最初のTCR共通ハイブリッド機構のテストは2021年後半に開始されていたものの、同年にはWTCRの電動姉妹シリーズであるピュアETCRが誕生し、翌年には FIAステータスが付与され、新たにFIA ETCRことeツーリングカー・ワールドカップと改名され、クプラ、ヒョンデ、アルファロメオが参戦した。
純粋な内燃機関を搭載するTCR規定車両で争われたWTCRでは、マニュファクチャラーが直接的なワークス体制参加することを許可されていなかったが、参戦チームの予算の多くは各ブランドのカスタマーレーシング部門、つまりマニュファクチャラー本体の意向を汲んだ活動が実態となっていた。
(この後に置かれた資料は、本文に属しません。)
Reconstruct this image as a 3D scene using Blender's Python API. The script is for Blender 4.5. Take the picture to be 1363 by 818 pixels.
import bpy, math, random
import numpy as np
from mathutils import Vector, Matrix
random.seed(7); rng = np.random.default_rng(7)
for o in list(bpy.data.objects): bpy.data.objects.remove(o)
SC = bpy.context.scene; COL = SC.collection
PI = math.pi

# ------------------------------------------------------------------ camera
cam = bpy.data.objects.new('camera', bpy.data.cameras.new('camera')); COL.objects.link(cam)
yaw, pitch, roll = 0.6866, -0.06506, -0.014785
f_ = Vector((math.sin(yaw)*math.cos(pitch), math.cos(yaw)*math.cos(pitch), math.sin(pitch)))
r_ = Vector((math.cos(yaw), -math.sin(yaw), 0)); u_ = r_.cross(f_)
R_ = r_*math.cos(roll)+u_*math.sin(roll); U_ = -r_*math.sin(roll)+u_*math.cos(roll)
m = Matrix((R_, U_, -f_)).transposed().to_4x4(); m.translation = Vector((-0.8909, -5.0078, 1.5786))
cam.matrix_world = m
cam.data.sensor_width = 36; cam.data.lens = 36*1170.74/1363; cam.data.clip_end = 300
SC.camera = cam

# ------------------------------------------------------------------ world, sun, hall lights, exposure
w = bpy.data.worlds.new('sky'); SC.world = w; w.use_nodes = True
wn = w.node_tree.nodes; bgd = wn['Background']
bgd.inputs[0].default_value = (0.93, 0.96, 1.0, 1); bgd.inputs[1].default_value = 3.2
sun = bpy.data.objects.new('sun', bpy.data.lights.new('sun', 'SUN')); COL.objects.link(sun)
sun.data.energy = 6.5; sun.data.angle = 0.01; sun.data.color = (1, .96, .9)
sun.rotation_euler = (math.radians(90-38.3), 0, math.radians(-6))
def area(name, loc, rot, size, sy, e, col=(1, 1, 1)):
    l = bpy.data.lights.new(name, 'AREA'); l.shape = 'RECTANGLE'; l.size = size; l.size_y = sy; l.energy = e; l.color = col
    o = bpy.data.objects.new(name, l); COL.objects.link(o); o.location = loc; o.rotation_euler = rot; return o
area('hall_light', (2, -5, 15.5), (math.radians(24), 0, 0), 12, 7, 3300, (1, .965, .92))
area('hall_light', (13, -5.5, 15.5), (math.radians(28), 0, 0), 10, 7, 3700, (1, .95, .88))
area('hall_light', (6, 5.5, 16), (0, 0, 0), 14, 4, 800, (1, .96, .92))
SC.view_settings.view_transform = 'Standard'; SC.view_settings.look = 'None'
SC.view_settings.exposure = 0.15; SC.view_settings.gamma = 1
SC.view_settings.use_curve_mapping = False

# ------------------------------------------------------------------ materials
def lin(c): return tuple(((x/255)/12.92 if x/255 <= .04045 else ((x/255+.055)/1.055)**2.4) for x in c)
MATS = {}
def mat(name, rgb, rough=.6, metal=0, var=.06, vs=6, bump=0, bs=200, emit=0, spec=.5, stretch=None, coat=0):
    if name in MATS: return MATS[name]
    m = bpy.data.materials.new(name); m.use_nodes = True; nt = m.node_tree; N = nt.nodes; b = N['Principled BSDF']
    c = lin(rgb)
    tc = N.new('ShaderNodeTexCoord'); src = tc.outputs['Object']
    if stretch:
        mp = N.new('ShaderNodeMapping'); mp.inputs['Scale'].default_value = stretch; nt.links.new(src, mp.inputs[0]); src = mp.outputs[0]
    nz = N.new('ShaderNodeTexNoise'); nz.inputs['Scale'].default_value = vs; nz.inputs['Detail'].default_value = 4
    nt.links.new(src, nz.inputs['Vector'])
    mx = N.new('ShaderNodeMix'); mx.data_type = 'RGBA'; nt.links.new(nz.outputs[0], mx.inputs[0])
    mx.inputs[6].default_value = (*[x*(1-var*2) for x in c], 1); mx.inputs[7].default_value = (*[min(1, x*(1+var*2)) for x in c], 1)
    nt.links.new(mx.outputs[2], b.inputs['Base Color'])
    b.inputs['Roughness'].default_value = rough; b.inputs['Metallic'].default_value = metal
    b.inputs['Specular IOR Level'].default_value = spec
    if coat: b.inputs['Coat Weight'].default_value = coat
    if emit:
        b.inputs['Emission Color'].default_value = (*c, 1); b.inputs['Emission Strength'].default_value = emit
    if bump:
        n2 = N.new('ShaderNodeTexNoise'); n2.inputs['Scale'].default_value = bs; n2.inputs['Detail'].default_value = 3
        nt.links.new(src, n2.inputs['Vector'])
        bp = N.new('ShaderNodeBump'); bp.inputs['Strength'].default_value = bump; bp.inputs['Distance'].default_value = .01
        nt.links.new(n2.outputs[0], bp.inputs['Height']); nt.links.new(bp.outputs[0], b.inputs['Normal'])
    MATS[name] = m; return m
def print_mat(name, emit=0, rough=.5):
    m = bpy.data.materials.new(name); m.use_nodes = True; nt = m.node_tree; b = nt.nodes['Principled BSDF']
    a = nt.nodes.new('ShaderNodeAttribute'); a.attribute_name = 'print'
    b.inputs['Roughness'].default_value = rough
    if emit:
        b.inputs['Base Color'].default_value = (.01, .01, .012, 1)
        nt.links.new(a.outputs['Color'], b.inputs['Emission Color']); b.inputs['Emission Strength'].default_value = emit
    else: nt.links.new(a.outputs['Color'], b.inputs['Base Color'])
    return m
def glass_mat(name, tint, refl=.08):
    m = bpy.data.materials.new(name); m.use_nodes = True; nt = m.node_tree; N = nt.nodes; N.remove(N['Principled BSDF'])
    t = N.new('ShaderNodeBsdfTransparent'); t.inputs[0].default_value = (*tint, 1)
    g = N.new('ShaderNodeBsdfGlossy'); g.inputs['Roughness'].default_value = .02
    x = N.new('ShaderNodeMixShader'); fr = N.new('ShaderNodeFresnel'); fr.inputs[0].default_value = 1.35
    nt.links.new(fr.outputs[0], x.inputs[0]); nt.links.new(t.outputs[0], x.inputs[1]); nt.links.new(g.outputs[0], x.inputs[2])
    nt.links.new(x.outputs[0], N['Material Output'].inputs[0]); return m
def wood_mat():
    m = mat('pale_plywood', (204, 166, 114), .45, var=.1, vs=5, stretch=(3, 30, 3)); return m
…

電気自動車やハイブリッドに限らず、水素など代替燃料の技術開発に莫大な資金を投資することが至上命題となっている現在の自動車市場において、持続可能性こそがモータースポーツの資金源を握るメーカーにとって重要な部分を占めている。
WTCRのプロモーターだったディスカバリー・スポーツ・イベントで責任者を務めるフランソワ・リベイロは、シリーズの発展的終了をアナウンスした際にも、いわゆるカーボンニュートラル・フューエル(CNF)の導入を示唆するコメントを残しているが、技術的には「TCRカテゴリーで使用される量産エンジンとは、まだ互換性がなく機械部品に対する要求が高すぎる」との見解も示していた。
イギリスでは、従来よりB10燃料を採用するBTCCイギリス・ツーリングカー選手権が2022年から共通ハイブリッド機構を搭載するなど、独自の“サステナビリティ”構想で生き残りへ本腰を入れ、北米や日本でもハイブリッド機構やCNF燃料の本格採用に動き出しているなか、世界的に展開されるTCR規定ツーリングカーも、持続可能性の一刻も早い対策に向け「待ったなし」の状況となっている。